VPNs built into browsers can be a privacy risk. For example, see all the controversy surrounding the Opera browser and it's "VPN", which is actually not a VPN but a browser proxy.

I agree that basically every VPN service claims to be secure, private, and not collect data logs. In fact, I don't even pay attention to these marketing claims anymore. The audits, however, do hold a lot of weight with me.

Also, any VPN can say anything. And to make this situation even worse, they operate from overseas jurisdictions where there may or may not be laws against false advertising.

I used PureVPN for about 2 months earlier this year, but it was unusable. The software is basically bloatware, constantly crashing on my Windows 11 machine.

PureVPN claims to be a VPN that keeps no logs, but history proves otherwise. Oh and watch out for "Ivacy" VPN - it is run by the exact same company. They share server networks and the apps are basically the same. In my experience, neither of these VPNs worked well. The speeds were slow with the servers I tested, the apps constantly crashed, connections took forever to establish, and it was usually blocked by Netflix and BBC iPlayer. I'd recommend avoiding.

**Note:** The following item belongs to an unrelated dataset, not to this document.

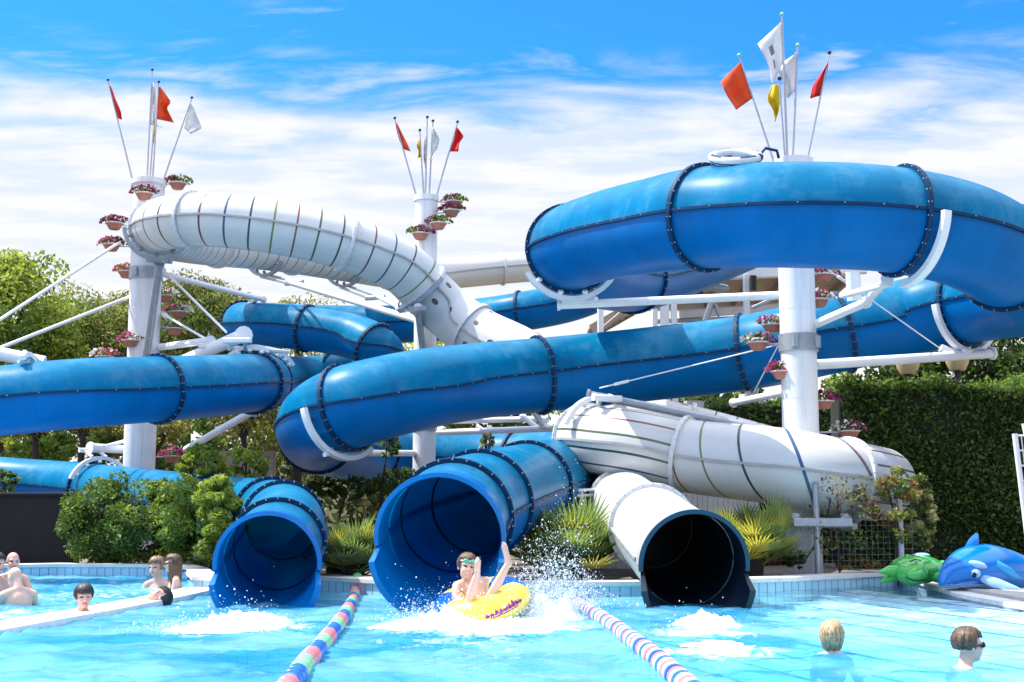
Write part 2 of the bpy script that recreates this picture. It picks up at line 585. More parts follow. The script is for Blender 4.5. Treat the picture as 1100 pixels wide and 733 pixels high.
# bank of cloud low down, loose streaks above it
zz = math_node(nt, 'ADD', z, math_node(nt, 'MULTIPLY', math_node(nt, 'SUBTRACT', n1.outputs['Fac'], 0.5), 0.16))
low = mrange(nt, zz, 0.335, 0.268)
streak = mrange(nt, n1.outputs['Fac'], 0.545, 0.74, 0.0, 0.85)
cl = math_node(nt, 'MAXIMUM', math_node(nt, 'MAXIMUM', low, streak), mrange(nt, zz, 0.42, 0.60, 0.0, 0.7))  # last term adds cloud cover overhead, out of view, for fill
n2 = N(nt, 'ShaderNodeTexNoise', i_Scale=2.6, i_Detail=8.0, i_Roughness=0.55)
nt.links.new(mp.outputs[0], n2.inputs['Vector'])
shade = mrange(nt, n2.outputs['Fac'], 0.35, 0.62)
ccol = mixcol(nt, shade, (2.66, 2.83, 3.06), (3.06, 3.09, 3.14))
ccol = mixcol(nt, mrange(nt, z, 0.20, 0.06), ccol, (3.5, 3.5, 3.5))
ccol = mixcol(nt, mrange(nt, z, 0.45, 0.7), ccol, (9.5, 9.6, 9.7))  # unseen overhead cloud, made extra bright as neutral fill light
# blue veils through the bank, thinning to plain white towards the horizon
veil = math_node(nt, 'MULTIPLY', mrange(nt, n2.outputs['Fac'], 0.60, 0.40, 0.0, 0.55), mrange(nt, z, 0.18, 0.29))
cl2 = math_node(nt, 'MULTIPLY', cl, math_node(nt, 'SUBTRACT', 1.0, math_node(nt, 'MULTIPLY', veil, 0.30)))
tint = mixcol(nt, 1.0, sky.outputs[0], (0.10, 0.48, 1.06), 'MULTIPLY')
skyc = mixcol(nt, cl2, tint, ccol)
nt.links.new(skyc, bg.inputs[0])
nt.links.new(bg.outputs[0], out.inputs[0])
sl = bpy.data.lights.new('sun', 'SUN')
sl.energy = 3.4
sl.angle = R(0.5)
sl.color = (1.0, 0.95, 0.87)
so = bpy.data.objects.new('sun', sl)
col.objects.link(so)
so.rotation_euler = (-SUN).to_track_quat('-Z', 'Y').to_euler()
scn.view_settings.view_transform = 'Standard'
scn.view_settings.look = 'None'
scn.view_settings.exposure = 1.2
scn.view_settings.gamma = 1
try:
    scn.cycles.max_bounces = 10
    scn.cycles.transparent_max_bounces = 16
    scn.cycles.caustics_reflective = False
    scn.cycles.caustics_refractive = False
    scn.cycles.sample_clamp_indirect = 6
    scn.cycles.use_denoising = True
except Exception:
    pass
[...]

Surfshark has been a great solution for me - I recently switched after growing disillusioned with PureVPN, and that was before I even knew about PureVPN's logging case back in 2017. Surfshark is great, and I love that it has been audited for no logs. I hope they follow in the path of Express and Nord and do these audits every year.

I'm fine with this being used for adult content. I have kids and don't want them seeing stuff they shouldn't on mobile devices, or friends' phones at school. But in general, no, not a fan.